Perhaps the 84 second burn overflowed the integer (2^6) and was caught by a 2^7s check (127s)
The tweet you link didn’t indicate that. It said that an engine failure likely caused the overrun, running for 127 seconds instead of the planned 84. Why would something have a 2^7 int size check?
Edit: Quoted
The head of Roscosmos Yuri Borisov said that the main cause of the #Luna25 crash was an engine failure. Instead of the planned 84 seconds, he worked 127 seconds.
Am I missing something?
Ah I think it’s Twitter’s new thing where you can’t see replies of your not logged in.
Nitter link. This shows replies.
Mistakes happen.

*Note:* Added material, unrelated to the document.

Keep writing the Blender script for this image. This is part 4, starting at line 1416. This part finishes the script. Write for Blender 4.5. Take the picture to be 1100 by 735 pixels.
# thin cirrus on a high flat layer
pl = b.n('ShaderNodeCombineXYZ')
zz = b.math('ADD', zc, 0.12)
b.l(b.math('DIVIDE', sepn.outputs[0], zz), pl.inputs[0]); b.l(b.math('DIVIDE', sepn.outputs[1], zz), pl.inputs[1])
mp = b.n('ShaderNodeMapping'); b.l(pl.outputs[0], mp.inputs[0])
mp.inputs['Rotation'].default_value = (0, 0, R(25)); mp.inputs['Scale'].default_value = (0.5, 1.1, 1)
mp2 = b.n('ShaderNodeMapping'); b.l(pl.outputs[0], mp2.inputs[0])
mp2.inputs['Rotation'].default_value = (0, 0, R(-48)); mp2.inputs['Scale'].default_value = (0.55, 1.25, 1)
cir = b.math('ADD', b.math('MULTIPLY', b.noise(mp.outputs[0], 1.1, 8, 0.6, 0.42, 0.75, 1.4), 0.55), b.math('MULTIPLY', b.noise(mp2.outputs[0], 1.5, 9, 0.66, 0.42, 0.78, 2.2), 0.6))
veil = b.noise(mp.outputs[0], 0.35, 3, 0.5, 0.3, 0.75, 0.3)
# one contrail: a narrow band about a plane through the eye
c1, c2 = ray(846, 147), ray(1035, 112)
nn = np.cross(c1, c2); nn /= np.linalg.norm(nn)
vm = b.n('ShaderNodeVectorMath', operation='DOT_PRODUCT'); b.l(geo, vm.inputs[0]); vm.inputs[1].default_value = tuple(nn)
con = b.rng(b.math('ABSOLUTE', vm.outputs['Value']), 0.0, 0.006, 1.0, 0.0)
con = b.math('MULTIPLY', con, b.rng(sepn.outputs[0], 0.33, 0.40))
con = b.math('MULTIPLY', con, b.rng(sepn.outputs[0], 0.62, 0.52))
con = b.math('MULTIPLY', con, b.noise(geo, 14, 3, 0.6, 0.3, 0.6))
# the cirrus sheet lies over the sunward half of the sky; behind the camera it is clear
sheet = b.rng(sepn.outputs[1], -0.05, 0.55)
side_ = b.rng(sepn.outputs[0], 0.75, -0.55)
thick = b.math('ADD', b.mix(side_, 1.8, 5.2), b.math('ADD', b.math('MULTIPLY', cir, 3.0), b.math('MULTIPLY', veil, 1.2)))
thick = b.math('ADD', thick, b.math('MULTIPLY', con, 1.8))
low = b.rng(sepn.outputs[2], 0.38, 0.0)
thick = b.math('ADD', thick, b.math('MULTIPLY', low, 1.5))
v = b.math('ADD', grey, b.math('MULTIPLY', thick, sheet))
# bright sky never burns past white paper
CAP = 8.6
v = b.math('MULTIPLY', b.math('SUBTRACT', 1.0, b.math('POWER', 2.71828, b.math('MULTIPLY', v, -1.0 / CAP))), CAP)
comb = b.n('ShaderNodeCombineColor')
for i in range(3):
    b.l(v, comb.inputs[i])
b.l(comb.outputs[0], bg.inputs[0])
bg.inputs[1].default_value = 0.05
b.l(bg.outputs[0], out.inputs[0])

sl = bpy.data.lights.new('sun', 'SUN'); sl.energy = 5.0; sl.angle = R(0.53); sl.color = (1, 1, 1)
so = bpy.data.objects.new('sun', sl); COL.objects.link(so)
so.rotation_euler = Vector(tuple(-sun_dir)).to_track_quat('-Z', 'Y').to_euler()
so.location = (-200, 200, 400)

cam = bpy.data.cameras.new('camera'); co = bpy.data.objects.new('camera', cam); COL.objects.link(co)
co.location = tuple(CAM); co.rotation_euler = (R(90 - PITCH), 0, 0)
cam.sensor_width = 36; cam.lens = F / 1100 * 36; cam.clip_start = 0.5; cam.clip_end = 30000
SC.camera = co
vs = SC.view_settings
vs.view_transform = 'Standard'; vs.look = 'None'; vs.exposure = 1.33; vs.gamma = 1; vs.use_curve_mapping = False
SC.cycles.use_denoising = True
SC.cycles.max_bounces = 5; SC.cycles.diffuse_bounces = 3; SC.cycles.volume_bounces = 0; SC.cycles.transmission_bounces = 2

For example, may I introduce you to NASA’s 125 million dollar Mars Climate Orbiter, which spent most of a year traveling to the Red Planet before ignominiously burning up because a Lockheed Martin programmer decided to write the thruster-firing calculations in Imperial units (feet and pounds) instead of following the specifications to use metric units (meters and kilograms).
Why in God’s name would you use a 6-bit signed integer for anything on a spacecraft? I know space-certified chips are pretty barebones, but surely not that bare bones…
This is Roscosmos we’re talking about here. First lunar mission in 25 years??